§ **Task to complete**
Word for word, quote all of the material, omitting the pictures.

━━━ Data

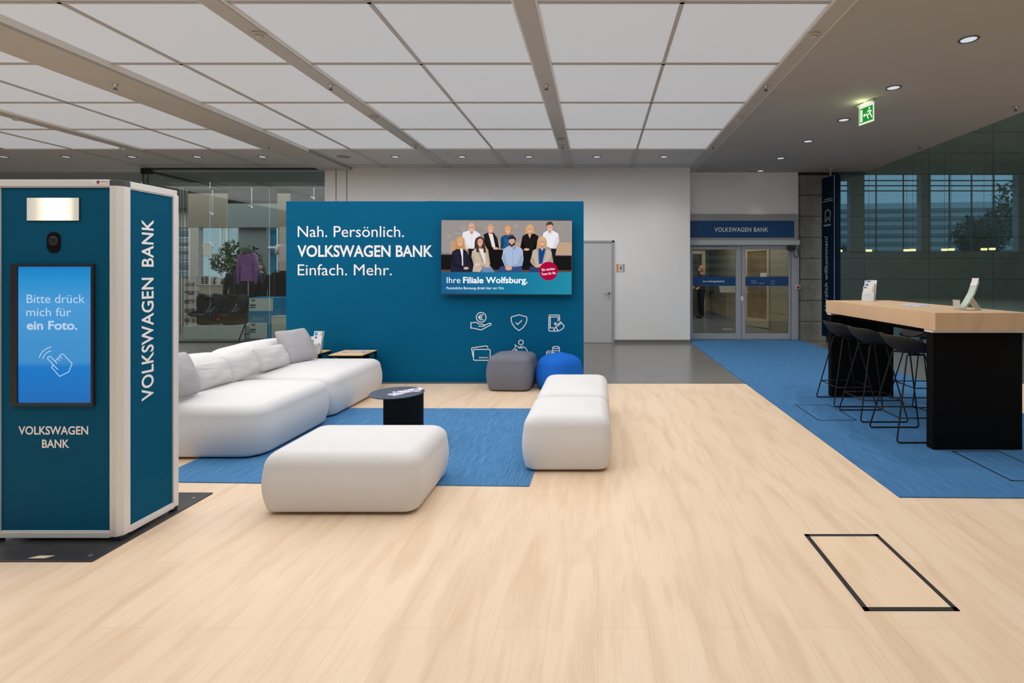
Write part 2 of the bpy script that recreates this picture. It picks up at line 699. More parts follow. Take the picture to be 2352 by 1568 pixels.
M_floor = wood_mat('oak floor', (0.85, 0.67, 0.495), (0.815, 0.63, 0.455), (0.63, 0.42, 0.26), joint=(0.64, 0.47, 0.32), joint_w=0.0008, grain=0.95)
M_table_wood = wood_mat('oak table', (0.66, 0.455, 0.285), (0.64, 0.44, 0.275), (0.53, 0.34, 0.19), plank=(9, 9), joint_w=0.0, rough=0.5)
M_side_wood = wood_mat('pale oak veneer', (0.90, 0.62, 0.32), (0.88, 0.60, 0.31), (0.78, 0.48, 0.22), plank=(9, 9), joint_w=0.0)
M_tile = panel_mat('grey stone tiles', (0.175, 0.172, 0.165), (0.145, 0.142, 0.138), 0.9, 0.9, 0.25, 6.58, 0.22, joint=0.002, speck=False, flat=True, jc=(0.1, 0.1, 0.1), spec=0.6)
M_carpet = carpet_mat('blue carpet', lin(48, 95, 142), lin(82, 132, 178))
M_rug = carpet_mat('blue woven carpet', lin(52, 102, 150), lin(94, 145, 190))
M_conc = panel_mat('concrete cladding', (0.27, 0.27, 0.24), (0.165, 0.167, 0.15), 1.38, 0.45, 5.696 + 11.0, 1.745, 0.7)
M_conc_in = panel_mat('pale concrete', (0.33, 0.31, 0.245), (0.28, 0.265, 0.21), 2.2, 0.9, 0.3, 0.45, 0.8, joint=0.008, speck=False, jc=(0.12, 0.1, 0.07))
M_white = mat('white wall paint', (0.80, 0.80, 0.81), 0.85, nz=(1.5, 0.02))
M_ceil = mat('grey ceiling paint', (0.40, 0.385, 0.36), 0.9, nz=(1.0, 0.03))
M_soffit = mat('soffit metal panels', (0.52, 0.525, 0.52), 0.55, nz=(1.2, 0.05))
M_rail = mat('champagne painted aluminium', (0.47, 0.445, 0.41), 0.5, nz=(2, 0.03))
M_lip = mat('pale aluminium lip', (0.80, 0.76, 0.70), 0.45)
M_panel = mat('backlit diffuser', (0.25, 0.25, 0.25), 0.6, emit=(0.40, 0.40, 0.41), es=0.85)
M_teal = mat('petrol blue board', lin(2, 95, 136), 0.7, nz=(0.8, 0.03), spec=0.08)
M_kteal = mat('petrol blue kiosk panel', lin(13, 86, 120), 0.55, nz=(3, 0.03), spec=0.05)
M_signblue = mat('dark blue sign', lin(0, 66, 120), 0.3)
M_pylon = mat('dark petrol enamel', lin(2, 30, 50), 0.5, spec=0.1)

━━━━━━

§ **Result**
Write part 2 of the bpy script that recreates this picture. It picks up at line 699. More parts follow. Take the picture to be 2352 by 1568 pixels.
M_floor = wood_mat('oak floor', (0.85, 0.67, 0.495), (0.815, 0.63, 0.455), (0.63, 0.42, 0.26), joint=(0.64, 0.47, 0.32), joint_w=0.0008, grain=0.95)
M_table_wood = wood_mat('oak table', (0.66, 0.455, 0.285), (0.64, 0.44, 0.275), (0.53, 0.34, 0.19), plank=(9, 9), joint_w=0.0, rough=0.5)
M_side_wood = wood_mat('pale oak veneer', (0.90, 0.62, 0.32), (0.88, 0.60, 0.31), (0.78, 0.48, 0.22), plank=(9, 9), joint_w=0.0)
M_tile = panel_mat('grey stone tiles', (0.175, 0.172, 0.165), (0.145, 0.142, 0.138), 0.9, 0.9, 0.25, 6.58, 0.22, joint=0.002, speck=False, flat=True, jc=(0.1, 0.1, 0.1), spec=0.6)
M_carpet = carpet_mat('blue carpet', lin(48, 95, 142), lin(82, 132, 178))
M_rug = carpet_mat('blue woven carpet', lin(52, 102, 150), lin(94, 145, 190))
M_conc = panel_mat('concrete cladding', (0.27, 0.27, 0.24), (0.165, 0.167, 0.15), 1.38, 0.45, 5.696 + 11.0, 1.745, 0.7)
M_conc_in = panel_mat('pale concrete', (0.33, 0.31, 0.245), (0.28, 0.265, 0.21), 2.2, 0.9, 0.3, 0.45, 0.8, joint=0.008, speck=False, jc=(0.12, 0.1, 0.07))
M_white = mat('white wall paint', (0.80, 0.80, 0.81), 0.85, nz=(1.5, 0.02))
M_ceil = mat('grey ceiling paint', (0.40, 0.385, 0.36), 0.9, nz=(1.0, 0.03))
M_soffit = mat('soffit metal panels', (0.52, 0.525, 0.52), 0.55, nz=(1.2, 0.05))
M_rail = mat('champagne painted aluminium', (0.47, 0.445, 0.41), 0.5, nz=(2, 0.03))
M_lip = mat('pale aluminium lip', (0.80, 0.76, 0.70), 0.45)
M_panel = mat('backlit diffuser', (0.25, 0.25, 0.25), 0.6, emit=(0.40, 0.40, 0.41), es=0.85)
M_teal = mat('petrol blue board', lin(2, 95, 136), 0.7, nz=(0.8, 0.03), spec=0.08)
M_kteal = mat('petrol blue kiosk panel', lin(13, 86, 120), 0.55, nz=(3, 0.03), spec=0.05)
M_signblue = mat('dark blue sign', lin(0, 66, 120), 0.3)
M_pylon = mat('dark petrol enamel', lin(2, 30, 50), 0.5, spec=0.1)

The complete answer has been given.